Myanmar opens insurance market to Prudential, Dai-ichi and 3 other foreign firms

YANGON — Myanmar’s government on Friday provisionally authorized five multinational insurance companies, including U.K.-based Prudential and Japan’s Dai-ichi Life Holdings, to establish wholly owned subsidiaries in one of Southeast Asia’s least-insured countries.

The Planning and Finance Ministry’s announcement came as a surprise as it had earlier said it would allow only up to three foreign companies enter the insurance market.

Also approved were Manulife of Canada, AIA of Hong Kong and U.S.-based Chubb, according to the ministry.

It marks the first time that the heavily-state-controlled economy has allowed foreign ownership in its fledgling insurance market, which was estimated to be worth only $13 million in life insurance premium revenue as of 2017.

The entry of multinational insurers with well established operations will bring a jolt of competition to a market consisting only of small local players. Dai-ichi forecasts the market to expand 100-fold to $1.3 billion in 10 years.

The five companies are expected to begin operating by the end of this year after completing procedures for the establishment of subsidiaries and other requirements.

In addition to the five companies approved on Friday, the government will choose by May other foreign insurers allowed to form joint ventures with local providers under a 35% ownership cap.

Japanese players Taiyo Life Insurance, Mitsui Sumitomo Insurance, Sompo Japan Nipponkoa Insurance and Tokio Marine & Nichido Fire Insurance are discussing terms with potential local partners. Thailand’s Muang Thai Life Assurance and Thai Life Insurance are also in talks with potential partners.

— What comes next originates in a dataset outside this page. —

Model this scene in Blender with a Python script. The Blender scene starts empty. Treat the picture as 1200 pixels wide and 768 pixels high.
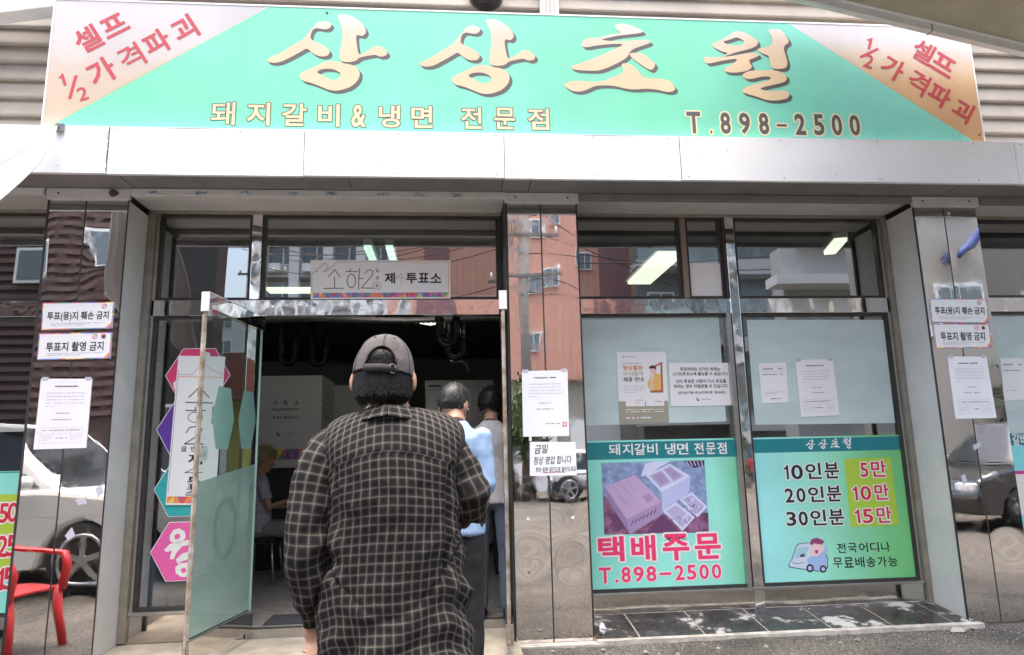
import bpy, bmesh, math, random
import numpy as np
from mathutils import Vector, Matrix, noise
from mathutils.geometry import tessellate_polygon
random.seed(7)
SC = bpy.context.scene
COL = SC.collection
# ------------------------------------------------------------------ camera
D0, HC = 4.8, 1.22
FPX, YAW, PITCH, ROLL = 812.3, .0879, .18214, -.02298
_cy,_sy,_cp,_sp,_cr,_sr = math.cos(YAW),math.sin(YAW),math.cos(PITCH),math.sin(PITCH),math.cos(ROLL),math.sin(ROLL)
FW = Vector((_sy*_cp,_cy*_cp,_sp)); RT = Vector((_cy,-_sy,0)); UP = RT.cross(FW)
R2 = _cr*RT+_sr*UP; U2 = -_sr*RT+_cr*UP
cd = bpy.data.cameras.new('camera'); cam = bpy.data.objects.new('camera', cd); COL.objects.link(cam)
cam.matrix_world = Matrix(((R2.x,U2.x,-FW.x,0),(R2.y,U2.y,-FW.y,-D0),(R2.z,U2.z,-FW.z,HC),(0,0,0,1)))
cd.sensor_width = 36; cd.lens = FPX/1200*36; cd.clip_start = .05; cd.clip_end = 2000
SC.camera = cam
# ------------------------------------------------------------------ sky, sun, exposure
w = bpy.data.worlds.new('World'); SC.world = w; w.use_nodes = True
nt = w.node_tree; bg = nt.nodes['Background']
sk = nt.nodes.new('ShaderNodeTexSky'); sk.sky_type = 'NISHITA'; sk.sun_disc = False
EL, AZ = math.radians(84), math.radians(200)
sk.sun_elevation = EL; sk.sun_rotation = AZ; sk.dust_density = 6; sk.air_density = 1.3; sk.ozone_density = .6
nt.links.new(sk.outputs[0], bg.inputs[0]); bg.inputs[1].default_value = .15
sl = bpy.data.lights.new('sun','SUN'); sl.energy = 1.5; sl.angle = math.radians(75); sl.color = (1,.965,.92)
so = bpy.data.objects.new('sun', sl); COL.objects.link(so)
sd = Vector((math.sin(AZ)*math.cos(EL), math.cos(AZ)*math.cos(EL), math.sin(EL)))
so.rotation_euler = (-sd).to_track_quat('-Z','Y').to_euler(); so.location = (0,-20,30)
SC.view_settings.view_transform = 'Standard'; SC.view_settings.look = 'None'
SC.view_settings.exposure = 2.0; SC.view_settings.gamma = 1
SC.cycles.max_bounces = 8; SC.cycles.transparent_max_bounces = 12

# ------------------------------------------------------------------ placing helpers (a place on a known wall plane)
def ray(px, py): return FW*FPX+(px-600)*R2-(py-384)*U2
def fz(px, py, Y=0.0):
    d = ray(px,py); t = (Y+D0)/d.y; return Vector((d.x*t, Y, HC+d.z*t))
def mz(px, py, V):            # where a thing stands in the street if its mirror image lies V metres behind the shop front
    v = fz(px,py,V); return Vector((v.x,-V,v.z))

# ------------------------------------------------------------------ materials
MATS = {}
def mat(name, col, rough=.6, metal=0, vary=0, vscale=8, bump=0, bscale=40, col2=None, spec=None, coat=0, alpha=None):
    if name in MATS: return MATS[name]
    m = bpy.data.materials.new(name); m.use_nodes = True; N = m.node_tree.nodes; L = m.node_tree.links
    b = N['Principled BSDF']; b.inputs['Base Color'].default_value = (*col,1)
    b.inputs['Roughness'].default_value = rough; b.inputs['Metallic'].default_value = metal
    if spec is not None: b.inputs['Specular IOR Level'].default_value = spec
    if coat: b.inputs['Coat Weight'].default_value = coat
    tc = N.new('ShaderNodeTexCoord')
    if vary or col2:
        n = N.new('ShaderNodeTexNoise'); n.inputs['Scale'].default_value = vscale; n.inputs['Detail'].default_value = 6; n.inputs['Roughness'].default_value = .62
        L.new(tc.outputs['Object'], n.inputs['Vector'])
        r = N.new('ShaderNodeValToRGB'); r.color_ramp.elements[0].position = .36; r.color_ramp.elements[1].position = .66
        c2 = col2 if col2 else tuple(c*(1-vary) for c in col)
        r.color_ramp.elements[0].color = (*c2,1); r.color_ramp.elements[1].color = (*col,1)
        L.new(n.outputs['Fac'], r.inputs[0]); L.new(r.outputs[0], b.inputs['Base Color'])
    if bump:
        n2 = N.new('ShaderNodeTexNoise'); n2.inputs['Scale'].default_value = bscale; n2.inputs['Detail'].default_value = 5
        L.new(tc.outputs['Object'], n2.inputs['Vector'])
        bp = N.new('ShaderNodeBump'); bp.inputs['Strength'].default_value = bump; bp.inputs['Distance'].default_value = .01
        L.new(n2.outputs['Fac'], bp.inputs['Height']); L.new(bp.outputs[0], b.inputs['Normal'])
    MATS[name] = m; return m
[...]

Myanmar’s government opened the insurance business to private companies in 2013 after a long state monopoly. The government also indicated it would issue business licenses to foreign insurance companies, allowing them to open representative offices. However, it only rolled out the necessary procedures in January because preparing the criteria for screening applicants took longer than expected.

“The entry of the foreign insurance [companies] will have a positive effect on development of our [insurance] industry because they can bring technology, capital and also expertise” said Sandar Oo, managing director of Myanma Insurance, who also in charge of insurance policies at the ministry.

Myanmar’s insurance penetration rate, or the ratio of insurance premiums to gross domestic product, is estimated at less than 0.1%. Even Vietnam, whose insurance market remains underdeveloped, has a higher rate of 2.1%, while Japan’s comes in at 8.6%, according to the Swiss Re Institute.

Dai-ichi Life, one of Japan’s biggest listed insurance groups, is seeking a first-mover advantage in emerging markets as part of its plans for overseas expansion. In March 2013, it set up a wholly owned subsidiary in Cambodia.